Outro bom exemplo da incompetência atual do poder público para destravar agendas importantes é a questão ambiental. Prestes a receber o maior evento do planeta nesta seara, a COP30, conferência ambiental da ONU, em Belém, o país não consegue deslanchar um movimento efetivo para explorar de forma civilizada o seu vasto capital ambiental. Um bate-cabeça interminável e aparentemente insuperável opõe ambientalistas a agentes econômicos, em especial produtores rurais, arrastando comunidades e povos tradicionais. Na luta sem trégua, ficam pelo caminho projetos estratégicos, como a exploração de petróleo na Margem Equatorial e a construção da Ferrogrão, suspensa desde 2021 pelo STF a pedido do PSOL. Também cabe nesse balaio a questão do marco temporal para demarcação de terras indígenas, que, a pretexto de resolver o problema, virou um grande imbróglio envolvendo Judiciário, Executivo e Legislativo, enquanto conflitos armados pipocam pelo país, como o que deixou quatro indígenas baleados no oeste do Paraná no início do ano.
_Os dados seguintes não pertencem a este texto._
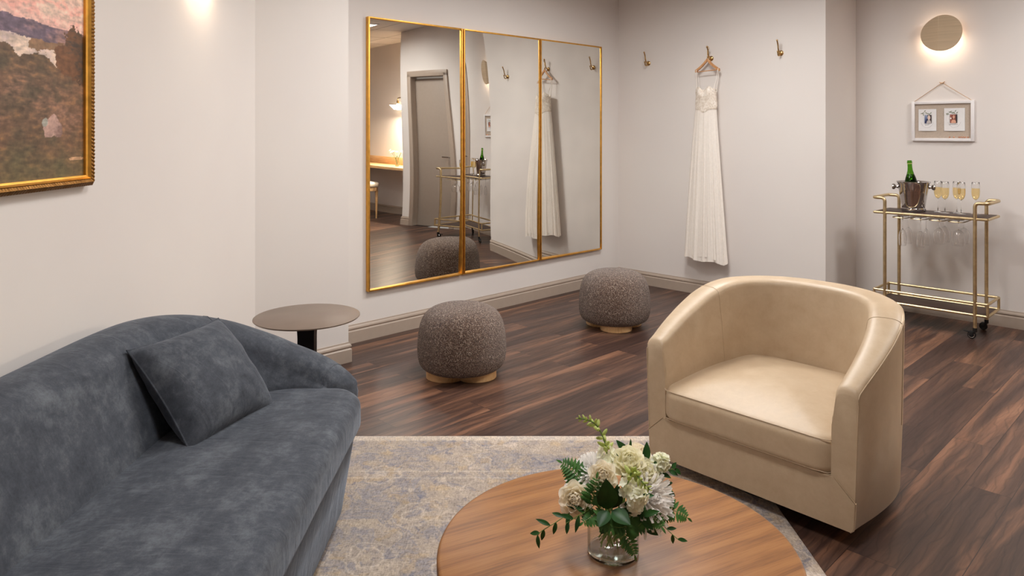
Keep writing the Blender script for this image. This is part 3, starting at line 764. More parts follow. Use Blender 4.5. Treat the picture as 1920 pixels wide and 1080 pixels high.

Esse grande hiato entre o que o país precisa e aquilo a que os agentes do Estado têm se dedicado é nocivo, porque aumenta a desesperança quanto à capacidade do Estado de melhorar a vida dos brasileiros. Um dos efeitos mais graves pode ser um indesejado descrédito da política, que, como se sabe, é fundamental para um país. “Os partidos têm ficado cada vez mais irrelevantes, o que enfraquece a democracia e privilegia uma atuação política muito centrada no Congresso. O papel das organizações e movimentos sociais se reduz, e a sociedade vai perdendo o elo com o sistema político”, avalia Eduardo Grin. Também é preciso ressaltar a juventude da moderna democracia brasileira, que sobreviveu a longos e recentes períodos ditatoriais, subjugados também pelo patrimonialismo de grupos de interesse. “Países como o nosso ainda não têm na população uma cultura cívica que entenda que a participação popular pode afetar as decisões governamentais e políticas”, avalia a cientista política e professora da UFRJ Mayra Goulart. Os problemas são muitos, mas podem ser enfrentados. Nada acontecerá, porém, se houver inadequação econômica e alienação política. Brasília, reafirme-se com estridência, precisa ouvir o Brasil.